**WHAT YOU HAVE TO DO:**
Collect from the data below each line with "this".

(3D scene scripts)

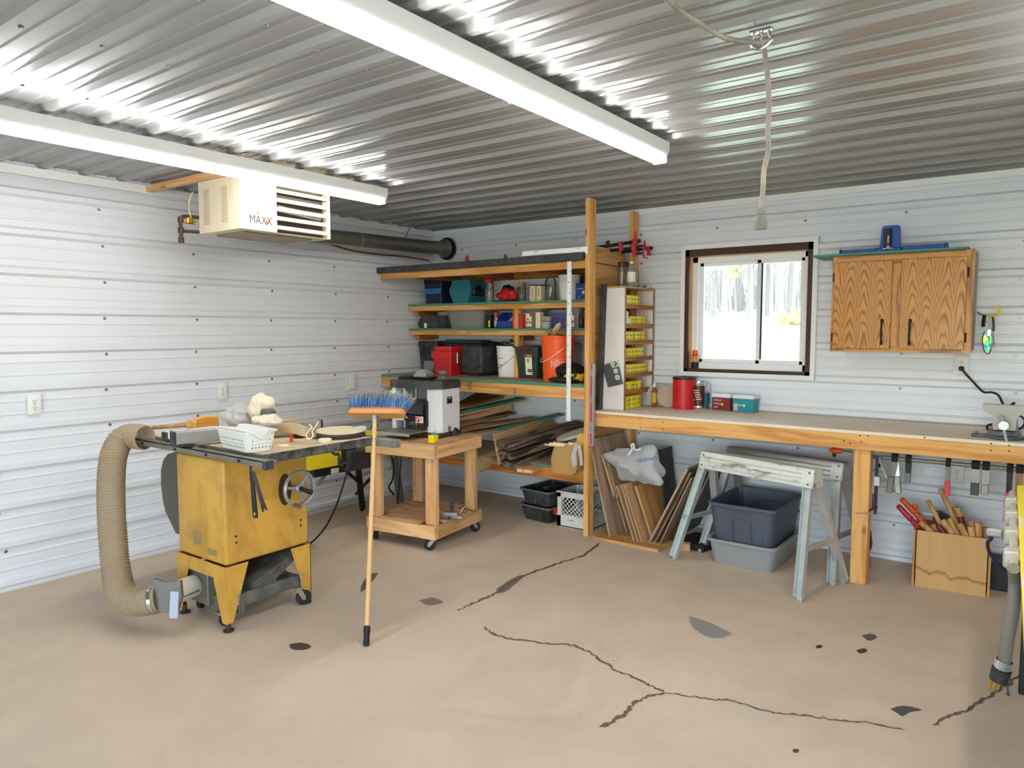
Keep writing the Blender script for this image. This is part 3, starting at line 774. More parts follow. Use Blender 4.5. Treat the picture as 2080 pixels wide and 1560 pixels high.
text('SELF\nDRILL', .018, M['white_paint'], t, frame((-.015, -.0306, h*.5), (0, 0, 1), (-1, 0, 0))); MB().box((.012, -.0312, h*.5), (.03, -.0302, h*.85)).build('label', M['grey_plastic'], t)
def nutjar(label, pl, pr, pt, y):
    x0, x1, h = on(pl, pr, pt, y, ZT); w = (x1-x0)/2*.9
    t = thing('snack_jar', label, 'jar', ((x0+x1)/2, y+w*.8, ZT), .1, 'square jars with nut labels')
    MB().frustum((w*.9, w*.8), (w, w*.85), 0, h*.86, w*.25, top=True).build('jar_body', M['clear'], t)
    MB().frustum((w*1.04, w*.9), (w*1.0, w*.86), h*.86, h, w*.25, top=True).build('lid', M['milky_plastic'], t)
    lb = MB().box((-w*.95, -w*.86, h*.08), (-w*.05, -w*.85, h*.68)).build('label', M['paper'], t)
    MB().box((-w*.15-.01, -w*.866, h*.55), (-w*.05, -w*.86, h*.72)).build('label_corner', M['red'], lb)
    mb = MB(); R = random.Random(int(pl))
    for k in range(9): mb.lathe([(.0001, 0), (.009, .0), (.009, .001), (.0001, .001)], 8, frame((R.uniform(-w*.85, -w*.2), -w*.864, R.uniform(h*.15, h*.45)), (1, 0, 0), (0, 0, 1)))
    mb.build('printed_nuts', RAW['x'], lb)
    mb = MB(); R = random.Random(3)
    for k in range(40):
        p = Vector((R.uniform(-.8, .8)*w, R.uniform(-.7, .7)*w, R.uniform(.05, .6)*h)); d = Vector((R.gauss(0, 1), R.gauss(0, 1), R.gauss(0, 1))).normalized()*.02; mb.cyl(p-d, p+d, .003, n=5)
    mb.build('contents', M['dusty_steel'], t)['kind'] = 'stuff'
nutjar('square clear jar with a nut label, beside the red carton on the second shelf', 1061, 1099, 623, -.27)
nutjar('square clear jar with a nut label, right of the purple case on the second shelf', 1156, 1176, 620, -.29)
x0, x1, h = on(1087, 1096.5, 634, -.35, ZT); sbox('box_file', 'narrow upright cream box in front of the nut jar on the second shelf', 'box', x0, x1, -.345, ZT, h, M['cream'], .05)
for i, (pl, pr, b, tp_) in enumerate(((1097, 1114, 662, 653), (1099, 1114, 652, 643))):
    x0, x1, _ = on(pl, pr, tp_, -.35, ZT); z0 = X(pl, b, y=-.35).z if i else ZT; h = X(pl, tp_, y=-.35).z-z0; w = (x1-x0)/2
    t = thing('food_container', ('lower' if i == 0 else 'upper')+' one of two small stacked white food containers on the second shelf', 'container', ((x0+x1)/2, -.315, z0+.001*i), 0, 'stacked food containers')
    MB().frustum((w*.8, .022), (w*.9, .026), 0, h*.75, .008).build('bowl', M['milky_plastic'], t); MB().frustum((w, .03), (w, .03), h*.75, h*.96, .008, top=True).build('lid', M['milky_plastic'], t)
    if i: MB().box((-w*.4, -.0262, h*.25), (w*.4, -.0245, h*.6)).build('label', RAW['x'], t)
x0, x1, h = on(1116, 1152, 635, -.28, ZT); w = (x1-x0)/2
t = thing('drill_case', 'purple plastic case behind the T-square blade on the second shelf', 'case', ((x0+x1)/2, -.18, ZT))
MB().frustum((w, .09), (w*1.02, .092), 0, h*.5, .015).build('base', M['purple'], t); MB().frustum((w*1.02, .092), (w*.94, .085), h*.5, h, .015, top=True).build('lid', M['purple'], t)
MB().box((-w*.3, -.10, h*.4), (-w*.05, -.09, h*.62), .003).box((w*.3, -.10, h*.4), (w*.55, -.09, h*.62), .003).build('latch', M['purple'], t)
x0, x1, h = on(1175, 1189, 628, -.32, ZT); t = thing('ear_defenders', 'dark ear defenders at the right end of the second shelf', 'ear defenders', ((x0+x1)/2, -.27, ZT))
for s in (-1, 1): MB().lathe([(.001, -.02), (.035, -.02), (.04, -.008), (.036, .012), (.001, .014)], 18, Tr(s*.028, 0, .045) @ Ry(PI/2*s)).build('cup', M['charcoal'], t)
MB().tube(arc([(-.03, 0, .07), (-.025, 0, h*.85), (0, 0, h), (.025, 0, h*.85), (.03, 0, .07)], 4), .006, 6).build('headband', M['black'], t)

# ---------------------------------------------------------------- deep shelf
ZT = Z4+.001
t = thing('storage_bin', 'tall black bin in the corner behind the red toolbox', 'bin', (.155, -.175, ZT)); w = .115
hb = X(855, 693, y=-.27).z-ZT
MB().frustum((w*.82, .09), (w*.98, .10), 0, hb*.84, .02).build('shell', M['blackd'], t); MB().frustum((w*1.04, .11), (w*1.0, .10), hb*.84, hb, .02, top=True).build('lid', M['blackd'], t)
t = thing('flat_case', 'flat dark case with a green top lying behind the red toolbox', 'case', (.50, -.115, ZT)); hh = X(890, 690, y=-.18).z-ZT
MB().box((-.2, -.08, 0), (.24, .08, hh-.03), .006).build('body', M['navy'], t); MB().box((-.2, -.08, hh-.029), (.2, .08, hh), .004).build('lid', M['green_bin'], t)
# red toolbox, turned so a short end faces the room
p0 = X(867, 762, z=ZT); t = thing('toolbox', 'red plastic toolbox with a chrome latch on the deep shelf', 'toolbox', (p0.x+.085+.02, -.33, ZT), .0)
hr = X(890, 703, y=-.45).z-ZT; hr = min(hr, .25)
MB().frustum((.098, .16), (.104, .165), 0, hr*.60, .012).build('base', M['red'], t)
MB().frustum((.116, .178), (.116, .178), hr*.58, hr*.82, .014, bottom=False).frustum((.116, .178), (.098, .16), hr*.82, hr*.84, .014, bottom=False).frustum((.098, .16), (.094, .155), hr*.84, hr, .014, top=True, bottom=False).build('lid', M['red'], t)
MB().box((.104, -.10, hr*.40), (.122, -.07, hr*.80), .004).build('latch', M['chrome'], t)
p1 = X(936, 762, z=ZT)
t = thing('tool_case', 'black moulded tool case standing between the red toolbox and the white pail', 'case', (.800, -.235, ZT), -.12); hc = X(960, 703, y=-.38).z-ZT
MB().frustum((.095, .15), (.13, .17), 0, .03, .03).frustum((.13, .17), (.13, .17), .03, hc*.93, .03, bottom=False).frustum((.13, .17), (.115, .15), hc*.93, hc, .03, bottom=False, top=True).build('shell', M['charcoal'], t)
mb = MB(); mb.box((-.03, -.178, hc*.3), (.05, -.165, hc*.85), .006); mb.tube([(-.13, -.172, hc*.32), (-.05, -.174, hc*.3), (-.01, -.176, hc*.22), (.05, -.176, hc*.24), (.13, -.172, hc*.36)], .006, 6); mb.build('moulded_rib', M['charcoal'], t)
MB().tube([(-.05, 0, hc), (-.045, 0, hc+.035), (.045, 0, hc+.035), (.05, 0, hc)], .010, 8).build('handle', M['black'], t)
o = lump(.085, .05, .022, 21, .3).build('black_cable', M['black']); tag(o, 'small heap of black cable on top of the black tool case', 'cable'); o.location = Vector((.90, -.25, ZT+hc-.004))
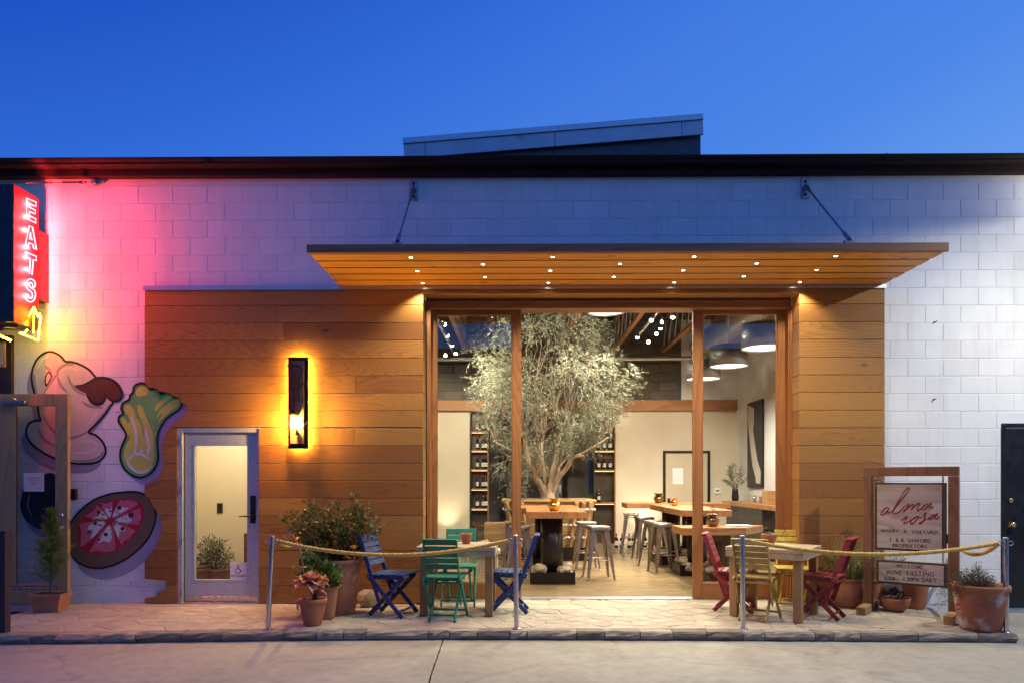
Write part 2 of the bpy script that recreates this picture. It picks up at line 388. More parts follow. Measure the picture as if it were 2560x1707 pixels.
M['twig'] = pmat('olive_twig', (.17, .13, .09), .85, 0, .3, 12, 40, .3, .003, 0)
M['trunk'] = pmat('olive_bark', (.38, .285, .185), .85, 0, .3, 9, 26, .9, .012, 0, (.22, .16, .10), 6, .55, (1, 1, .3))
M['stem'] = pmat('woody_stem', (.14, .085, .045), .8, 0, .25, 12, 60, .4, .003, 0)
M['glass'] = glassmat('window_glass', (.95, .96, .95), 1.35, True)
M['glassd'] = glassmat('door_glass', (.80, .82, .82), 1.3, True)
M['tumbler'] = glassmat('tumbler_glass', (.93, .94, .94), 1.6)
M['clearbulb'] = glassmat('bulb_glass', (.98, .95, .85), 1.0)
M['led'] = emit('led_lens', (1, .86, .60), 34)
M['ledtrack'] = emit('track_lens', (1, .88, .66), 40)
M['pendin'] = emit('pendant_diffuser', (1, .90, .72), 2.6)
M['filament'] = emit('sconce_filament', (1, .70, .28), 60)
M['halo'] = emit('halo_strip', (1, .56, .09), 230)
M['shelfled'] = emit('shelf_led', (1, .66, .30), 4.5)
M['red_neon'] = emit('red_neon', (1, .045, .055), E_RED)
M['yel_neon'] = emit('yellow_neon', (1, .62, .012), E_YEL)
M['signred'] = pmat('glossy_red_enamel', (.17, .005, .009), .62, 0, .05, 4, 50, 0, .001, 0)
M['signblack'] = pmat('sign_black_enamel', (.012, .006, .008), .3, 0, .1, 4, 50, 0, .001, 0)
M['eye'] = pmat('galvanised_hardware', (.30, .32, .36), .42, .8, .2, 14, 60, .1, .001, 0)
for nm, c, c2 in (('blue', (.014, .042, .165), (.045, .085, .25)), ('green', (.012, .215, .130), (.02, .15, .085)), ('redp', (.30, .028, .032), (.20, .02, .02)),
                  ('yellow', (.60, .42, .045), (.45, .31, .04)), ('yellowd', (.44, .305, .085), (.33, .22, .06))):
    M[nm] = pmat(nm+'_chair_paint', c, .55, 0, .22, 14, 60, .35, .002, .26, c2, 11, .52, (1, 1, 1))
def leafmat(name, stops, rough=.5, trans=.25):
    m, n, b = newmat(name)
    at = nd(n, 'ShaderNodeAttribute', attribute_name='lv')
    c = ramp(n, at.outputs['Fac'], stops); n.links.new(c, b.inputs['Base Color']); b.inputs['Roughness'].default_value = rough
    tl = n.nodes.new('ShaderNodeBsdfTranslucent'); n.links.new(c, tl.inputs[0])
    mx = n.nodes.new('ShaderNodeMixShader'); mx.inputs[0].default_value = trans
    out = [x for x in n.nodes if x.type == 'OUTPUT_MATERIAL'][0]
    n.links.new(b.outputs[0], mx.inputs[1]); n.links.new(tl.outputs[0], mx.inputs[2]); n.links.new(mx.outputs[0], out.inputs[0])
    return m
M['olive'] = leafmat('olive_leaf', [(0, (.050, .055, .032)), (.38, (.130, .138, .085)), (.68, (.265, .275, .190)), (.93, (.42, .42, .32)), (1, (.42, .17, .06))], .45)
M['rose'] = leafmat('rose_leaf', [(0, (.035, .065, .015)), (.55, (.085, .12, .028)), (.82, (.17, .15, .045)), (1, (.24, .09, .045))])
M['geran'] = leafmat('geranium_leaf', [(0, (.05, .12, .02)), (.7, (.11, .22, .04)), (1, (.20, .24, .05))])
M['conifer'] = leafmat('conifer_spray', [(0, (.045, .09, .016)), (.55, (.13, .19, .028)), (1, (.40, .33, .04))])
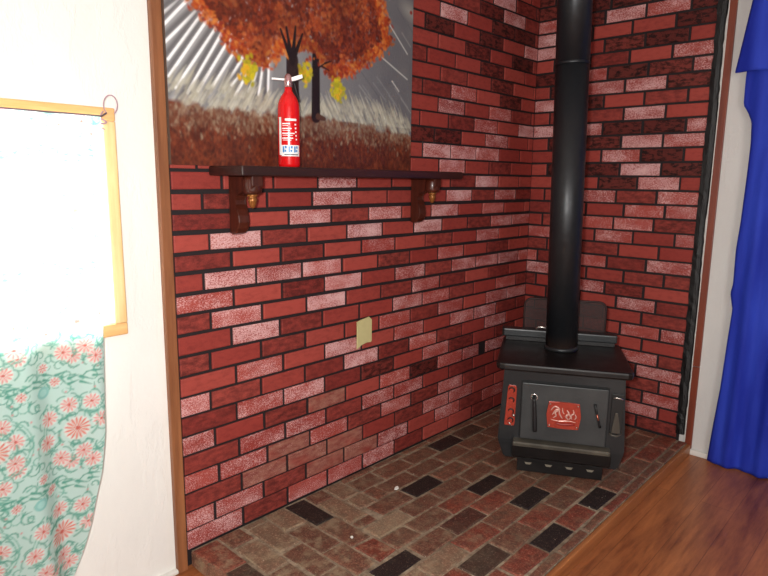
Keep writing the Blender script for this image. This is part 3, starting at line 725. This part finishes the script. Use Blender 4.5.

**OUTPUT OF THE EXERCISE:**
Keep writing the Blender script for this image. This is part 3, starting at line 774. More parts follow. Use Blender 4.5. Treat the picture as 2080 pixels wide and 1560 pixels high.
Write part 2 of the bpy script that recreates this picture. It picks up at line 388. More parts follow. Measure the picture as if it were 2560x1707 pixels.
Keep writing the Blender script for this image. This is part 3, starting at line 725. This part finishes the script. Use Blender 4.5.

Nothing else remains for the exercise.